Although OLS was by 1995 supporting conflict-affected people in Sudan, and was able to access communities living in areas controlled by government forces, restricted access meant that it had to negotiate with the instigators of the conflict, thus giving them legitimacy. This also undermined the UN’s efforts to build consensus abroad, where it was felt that foreign aid is often indiscriminate and depends on support from authoritarian powers. OLS could never act independently; it could not deliver food aid to inaccessible groups without help from the government. Another criticism of OLS was that it gave the Sudanese a sense of dependency on the international community. This came at a time during the 1990s when international aims shifted from giving emergency relief to long-term sustainable development  and food security in needy countries. The issue of aid dependency was problematic because it seemed to disempower local populations, cost a great deal and could not, without help from its recipients, coordinate its means of distribution.

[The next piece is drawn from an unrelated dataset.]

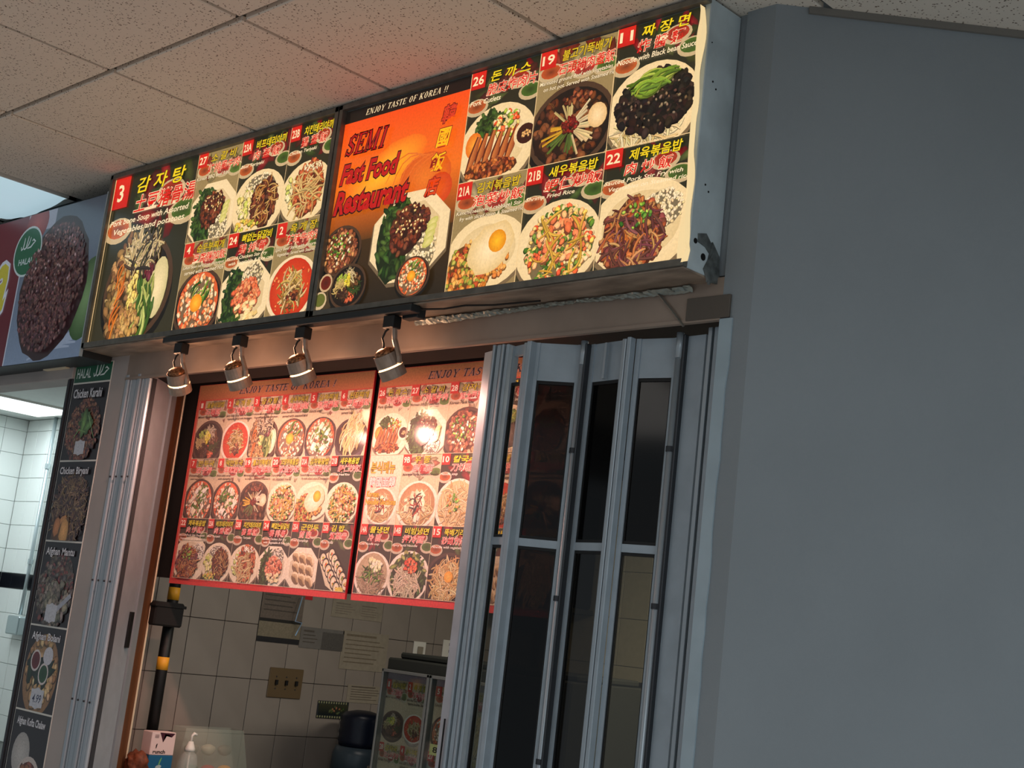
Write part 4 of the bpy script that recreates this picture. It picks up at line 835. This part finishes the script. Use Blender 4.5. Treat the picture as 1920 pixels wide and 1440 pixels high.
for z in (1.275, 1.262): tube(bm, [(xx-.014, 2.277, z), (xx-.014, 2.281, z)], .004, 8)
obj('keyhole', bm, M['black'], lv); obj('latch', bx(xx-.016, xx-.004, 2.272, 2.278, 1.205, 1.209), M['white'], lv)
bm = bmesh.new()
for p in (-1.836, -2.112):
    for z in (2.06, 1.72, 1.36): obj('hinge_collar', tb([(p, 2.331 if p > -2 else 2.325, z-.006), (p, 2.331 if p > -2 else 2.325, z+.006)], .0095, 8), M['alud'], rg)

# ================================================================= INSIDE THE KITCHEN
WX = -4.350
def on_wall(name, y0, y1, z0, z1, m, label, cat, th=.002, art=None, group=None, seed=300):
    t = empty(name, (WX, (y0+y1)/2, z0), label, cat, group)
    obj('sheet' if th < .004 else 'plate', bx(WX, WX+th, y0, y1, z0, z1, bev=0 if th < .004 else .002), m, t)
    if art:
        A = Art(facing_right(WX+th+.0002), (y0, y1, z0, z1), seed=seed); art(A); A.build('print', P_STRIP, t)
    return t
def lines(y0, y1, z0, z1, n, c=(70, 62, 56), head=True):
    def f(A):
        for k in range(n):
            z = z1-(z1-z0)*(k+.8)/(n+.8); A.rect(y0+.012, y1-.012-(y1-y0)*A.r.uniform(0, .35), z, z+(z1-z0)*.22/n*(2 if head and k == 0 else 1), c)
    return f
def cal(A):
    A.rect(3.13, 3.33, 1.60, 1.79, (104, 92, 84)); lines(3.13, 3.33, 1.615, 1.78, 8)(A); A.rect(3.13, 3.33, 1.592, 1.604, (22, 20, 22)); A.rect(3.13, 3.33, 1.535, 1.592, (128, 118, 100)); A.rect(3.13, 3.33, 1.515, 1.535, (26, 26, 34))
on_wall('wall_notice', 3.13, 3.33, 1.515, 1.79, M['paperd'], 'hanging notice with a dark bar across it, under the left red menu board', 'notice', art=cal)
tag(obj('clear_ribbon', tb([(WX+.02, 3.303, 1.70), (WX+.025, 3.288, 1.64), (WX+.02, 3.285, 1.603), (WX+.03, 3.31, 1.60), (WX+.025, 3.30, 1.57), (WX+.02, 3.295, 1.55)], .0028, 5), mat('ribbon_painted_reflection', (180, 210, 240), .1, .5)), 'thin shiny twisted plastic ribbon dangling over the hanging notice', 'ribbon')  # pale blue colour paints the light reflected in the clear plastic
on_wall('wall_notice', 3.47, 3.735, 1.64, 1.73, M['paper'], 'wide faded paper with two columns of writing, just below the menu boards', 'notice', art=lambda A: (lines(3.475, 3.60, 1.645, 1.70, 5, (120, 108, 96))(A), lines(3.61, 3.73, 1.645, 1.70, 5, (120, 108, 96))(A)))
on_wall('wall_notice', 3.332, 3.549, 1.507, 1.588, M['paperd'], 'dark grey paper right of the hanging notice', 'notice', art=lambda A: (A.rect(3.44, 3.549, 1.507, 1.575, (84, 80, 78)), lines(3.335, 3.43, 1.515, 1.58, 4, (80, 72, 66))(A)))
on_wall('wall_notice', 3.544, 3.786, 1.44, 1.592, M['paper'], 'largest yellowed paper taped on the tiles above the dark cooler', 'notice', art=lines(3.55, 3.78, 1.45, 1.585, 7, (116, 104, 88)))
on_wall('wall_notice', 3.604, 3.811, 1.312, 1.381, M['paper'], 'lined handwritten sheet left of the cooler, above the blue water bottle', 'notice', art=lines(3.61, 3.80, 1.315, 1.38, 6, (96, 86, 76)))
on_wall('wall_notice', 3.324, 3.367, 1.692, 1.71, M['red'], 'tiny red label peeking out below the left menu board', 'label')
sp_ = on_wall('switch_plate', 3.212, 3.372, 1.311, 1.423, M['brass'], 'square brown wall plate with three toggle switches', 'switch', th=.006)
bm = bmesh.new()
for y in (3.245, 3.292, 3.34): box(bm, WX+.006, WX+.016, y-.005, y+.005, 1.36, 1.378, bev=.001)
obj('toggle', bm, M['black'], sp_)
bm = bmesh.new()
for y in (3.245, 3.292, 3.34):
    for z in (1.39, 1.345): tube(bm, [(WX+.006, y, z), (WX+.0075, y, z)], .003, 6)
obj('screw', bm, M['alud'], sp_)
pc = on_wall('small_picture', 3.463, 3.619, 1.245, 1.312, M['dframe'], 'small dark picture with a pale stepped border below the switch plate', 'picture', th=.006, art=lambda A: ([A.rect(3.463+.0125*k, 3.463+.0125*k+.006, z, z+.008, (150, 150, 110)) for k in range(12) for z in (1.247, 1.302)], A.rect(3.468, 3.614, 1.257, 1.30, (20, 30, 34), (60, 60, 40)), A.pile(3.56, 1.278, .04, .014, 14, .012, [(130, 90, 60), (70, 80, 50)])))
o1 = on_wall('wall_outlet', 3.925, 3.993, 1.50, 1.58, M['white'], 'brownish outlet plate on the tiles above the left of the cooler', 'outlet', th=.008)
obj('socket', bx(WX+.008, WX+.014, 3.945, 3.975, 1.52, 1.56, bev=.002), M['paper'], o1)
o2 = on_wall('wall_outlet', 4.092, 4.184, 1.51, 1.60, M['white'], 'bright white double outlet beside the folded gate posts above the cooler', 'outlet', th=.008)
bm = bmesh.new()
for z in (1.582, 1.553, 1.525): box(bm, WX+.008, WX+.010, 4.125, 4.15, z-.006, z+.006)
obj('socket_hole', bm, M['hole'], o2)

# striped pole with a dark box on it
pl = empty('striped_pole', (-4.25, 2.68, 0), 'black upright pole with yellow bands by the left tiled wall', 'pole')
obj('tube', tb([(-4.25, 2.68, 1.031), (-4.25, 2.68, 1.72)], .020, 14), M['black'], pl, smooth=True)
for z in (1.65, 1.408): obj('yellow_band', tb([(-4.25, 2.68, z-.022), (-4.25, 2.68, z+.022)], .0208, 14), M['yellow'], pl, smooth=True)
bm = bx(-4.23, -4.18, 2.575, 2.69, 1.535, 1.618, bev=.006); box(bm, -4.236, -4.176, 2.57, 2.695, 1.60, 1.61, bev=.002); obj('dark_box', bm, M['blackm'], pl)

# counter and things at the bottom of the frame
ct = empty('counter', (-4.05, 3.0, 0), 'steel counter along the left tiled wall, below the frame', 'counter')
obj('worktop', bx(-4.34, -3.98, 2.55, 4.6, 1.00, 1.03, bev=.004), M['cab'], ct); obj('cabinet', bx(-4.33, -4.0, 2.57, 4.58, 0, 1.0), M['cab'], ct)
# carton
cb = empty('drink_carton', (-4.18, 2.68, 1.03), 'white and blue paper carton marked runch standing by the striped pole', 'carton')
obj('upper_box', bx(-4.21, -4.152, 2.622, 2.716, 1.108, 1.184, bev=.002), M['cart'], cb); obj('lower_box', bx(-4.21, -4.152, 2.622, 2.716, 1.03, 1.1075, bev=.002), M['blue'], cb)
A = Art(facing_right(-4.1515), (2.622, 2.716, 1.03, 1.185), seed=9)
A.text('runch', 2.634, 2.682, 1.113, 1.126, (30, 18, 20), None, .03); A.strand([(2.644, 1.13), (2.645, 1.14), (2.647, 1.146)], .005, (30, 20, 20))
A.fan([(2.652, 1.183), (2.712, 1.181), (2.70, 1.168), (2.69, 1.176), (2.672, 1.178), (2.668, 1.15), (2.66, 1.168)], (70, 30, 44)); A.strand([(2.66, 1.06), (2.668, 1.09), (2.672, 1.10)], .006, (110, 170, 110)); A.ell(2.664, 1.07, .012, .006, .2, (170, 190, 190), None, 10)
for k in range(3): A.rect(2.634, 2.65, 1.165+.004*k, 1.167+.004*k, (120, 90, 90))
A.build('print', P_STRIP, cb)
# pump bottle
pb = empty('pump_bottle', (-4.13, 2.765, 1.03), 'clear sanitizer pump bottle with a white pump top in front of the tiles', 'bottle')
obj('bottle', tb([(-4.13, 2.765, 1.03), (-4.13, 2.765, 1.09), (-4.13, 2.765, 1.112), (-4.13, 2.765, 1.128)], [.032, .032, .028, .014], 16), M['clear'], pb, smooth=True)
obj('collar', tb([(-4.13, 2.765, 1.128), (-4.13, 2.765, 1.136), (-4.13, 2.765, 1.160)], [.017, .017, .008], 14), M['white'], pb, smooth=True)
obj('nozzle', tb([(-4.13, 2.765, 1.158), (-4.13, 2.766, 1.180), (-4.13, 2.772, 1.186), (-4.13, 2.784, 1.182)], [.004, .004, .006, .005], 8), M['white'], pb, smooth=True)
obj('dip_tube', tb([(-4.13, 2.765, 1.128), (-4.13, 2.765, 1.035)], .003, 6), M['white'], pb)
# translucent bin with small round things
bn = empty('plastic_bin', (-4.2, 2.89, 1.03), 'pale translucent plastic bin with small items beside the pump bottle', 'bin')
bm = bmesh.new(); v = [bm.verts.new(p) for p in ((-4.25, 2.735, 1.03), (-4.25, 3.045, 1.03), (-4.25, 3.005, 1.20), (-4.25, 2.765, 1.20), (-4.16, 2.735, 1.03), (-4.16, 3.045, 1.03), (-4.17, 3.005, 1.20), (-4.17, 2.765, 1.20))]
for f in ((0, 1, 2, 3), (4, 5, 6, 7), (0, 1, 5, 4), (1, 2, 6, 5), (3, 0, 4, 7)): bm.faces.new([v[i] for i in f])
obj('bin_shell', bm, mat('cloudy_plastic', (170, 172, 158), .4, alpha=.42), bn)
for k, (y, z) in enumerate(((2.82, 1.13), (2.89, 1.13), (2.96, 1.13), (2.83, 1.06), (2.90, 1.06), (2.97, 1.06))):
    bm = bmesh.new(); bmesh.ops.create_uvsphere(bm, u_segments=14, v_segments=9, radius=1); 
    for q in bm.verts: q.co = Vector((-4.205+q.co.x*.02, y+q.co.y*.028, z+q.co.z*.024*(1 if q.co.z < 0 else .6)))
    tag(obj('snack_cup', bm, (M['paper'], M['tilec'], M['paper'], M['badge'], M['red'], M['yellow'])[k], smooth=True), 'small %s round cup %s in the pale plastic bin' % (('grey-brown', 'cream', 'pale brown', 'green', 'red', 'yellow')[k], ('left in the upper row', 'middle of the upper row', 'right in the upper row', 'left in the lower row', 'middle of the lower row', 'right in the lower row')[k]), 'cup', 'small cups in the plastic bin')
# brown bag
bm = bmesh.new(); bmesh.ops.create_icosphere(bm, subdivisions=3, radius=1)
for q in bm.verts:
    nn = 1+.16*math.sin(q.co.x*7+q.co.z*5)+.1*math.sin(q.co.y*11+q.co.z*9); q.co = Vector((-4.17+q.co.x*.04*nn, 2.592+q.co.y*.036*nn, 1.075+q.co.z*.044*nn))
tag(obj('crumpled_bag', bm, M['orange'], smooth=True), 'crumpled rusty brown bag at the foot of the striped pole', 'bag')
# water bottle on its stand
jg = empty('water_bottle', (-4.18, 3.55, 1.03), 'large upturned dark blue water bottle left of the cooler', 'water bottle')
jp = [(-4.18, 3.56, z) for z in (1.155, 1.16, 1.18, 1.195, 1.21, 1.225, 1.24, 1.255, 1.27, 1.285, 1.295)]
obj('bottle_body', tb(jp, [.05, .08, .088, .084, .088, .084, .088, .084, .086, .07, .03], 24), M['jug'], jg, smooth=True)
obj('stand', tb([(-4.18, 3.56, 1.03), (-4.18, 3.56, 1.13), (-4.18, 3.56, 1.158)], [.105, .10, .09], 24), M['jug2'], jg, smooth=True)
for q in (0,): obj('label_plate', bx(-4.085, -4.078, 3.53, 3.59, 1.08, 1.10), M['paper'], jg)
# cooler with menu pictures behind its glass doors
cx0, cx1, cy, ctop = -3.782, -2.9, 3.30, 1.517
co = empty('display_cooler', ((cx0+cx1)/2, 3.45, 0), 'dark display cooler with menu pictures on its glass doors, behind the folded gate posts', 'cooler')
bm = bx(cx0, cx1, cy, cy+.36, 0, ctop, bev=.006); obj('cabinet', bm, M['cooler'], co)
obj('top_cover', bx(cx0+.03, cx1, cy+.03, cy+.34, ctop, ctop+.022, bev=.006), M['cooler'], co)
for a, b, nos in ((cx0+.012, -3.522, (('1', '2'), ('28', '4'), ('22', '21A'))), (-3.516, -3.20, (('5', '6'), ('27', '20'), ('8', '7')))):
    bm = bmesh.new(); z0, z1 = .3, 1.476
    for q in ((a, b, z1-.010, z1), (a, b, z0, z0+.02), (a, a+.008, z0, z1), (b-.012, b, z0, z1)): box(bm, q[0], q[1], cy-.03, cy-.002, q[2], q[3], bev=.001)
    dr = obj('door', bm, M['coolal'], co)
    obj('glass_pane', bx(a+.008, b-.012, cy-.026, cy-.024, z0+.02, z1-.01), M['gdoor'], dr)
    ar = Art(facing_front(cy-.006), (a+.010, b-.014, .8, z1-.012), seed=400)
    ar.rect(a+.01, b-.014, .8, z1-.012, (150, 140, 160)); ar.build('menu_sheet', P_POST, dr)
    xs = (a+.012, (a+b)/2-.002, b-.016); zz_ = (1.442, 1.225, 1.02, .82)
    for r in range(3):
        for k in range(2):
            A = Art(facing_front(cy-.0065), (xs[k], xs[k+1], zz_[r+1], zz_[r]), seed=410+r*3+k, l0=2); cell(A, nos[r][k], xs[k], xs[k+1], zz_[r+1], zz_[r], pale=True); A.build('menu_picture', P_POST, dr)
for x, z, m, s in ((-3.70, 1.055, (150, 196, 180), '12'), (-3.60, 1.030, (226, 160, 50), '10'), (-3.44, 1.235, (170, 180, 120), '8')):
    A = Art(facing_front(cy-.032), (x-.05, x+.05, z-.04, z+.04), seed=2); A.rect(x-.034, x+.034, z-.018, z+.018, m); A.text(s, x-.02, x+.004, z-.01, z+.01, (30, 30, 30), None, .02)
    t = A.build('price_tag', P_STRIP, co)
# dark hood and appliance at the back, seen through the gate panes
hd = empty('extractor_hood', (-4.0, 4.3, 1.78), 'dark extractor hood at the back of the kitchen, seen dimly through the gate glass', 'hood')
bm = bx(-4.34, -4.05, 4.2, 4.69, 1.80, 2.30, bev=.01); obj('hood_body', bm, M['blackm'], hd); obj('hood_lip', bx(-4.34, -4.04, 4.19, 4.69, 1.78, 1.80), M['cab'], hd)
fr = empty('tall_appliance', (-3.0, 4.45, 0), 'dark tall appliance in front of the cream tiles, seen through the clear pane', 'appliance')
obj('body', bx(-3.9, -2.75, 4.15, 4.69, 0, 1.48, bev=.01), M['blackm'], fr); obj('raised_top', bx(-3.6, -3.45, 4.2, 4.69, 1.48, 1.52, bev=.008), M['blackm'], fr)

OLS also had a significant impact on the outcome of the war itself, resulting in changes to the political structure of the region. This is a plausible view, given the food security assistance that was preferentially given to the SPLMA even while it was resisting the Khartoum government. More importantly, the disproportionate amount of aid reaching the southern factions gave the political actors less incentive to reach peace agreement and a ceasefire, because food aid diverted attention from the roots of the conflict. Despite its new initiatives such as the large-scale application of a household food economy approach, OLS failed to stamp out the increase in political violence that a comprehensive arms embargo might have prevented.

Cutting aid to South Sudan is therefore not the central long-term method of making the international humanitarian response to South Sudan more effective, or even viable; while ignoring the prospects for implementing an effective arms embargo in South Sudan will equally result in a failure to maximize humanitarian outcomes in the region, leading to more political violence and even greater civil unrest.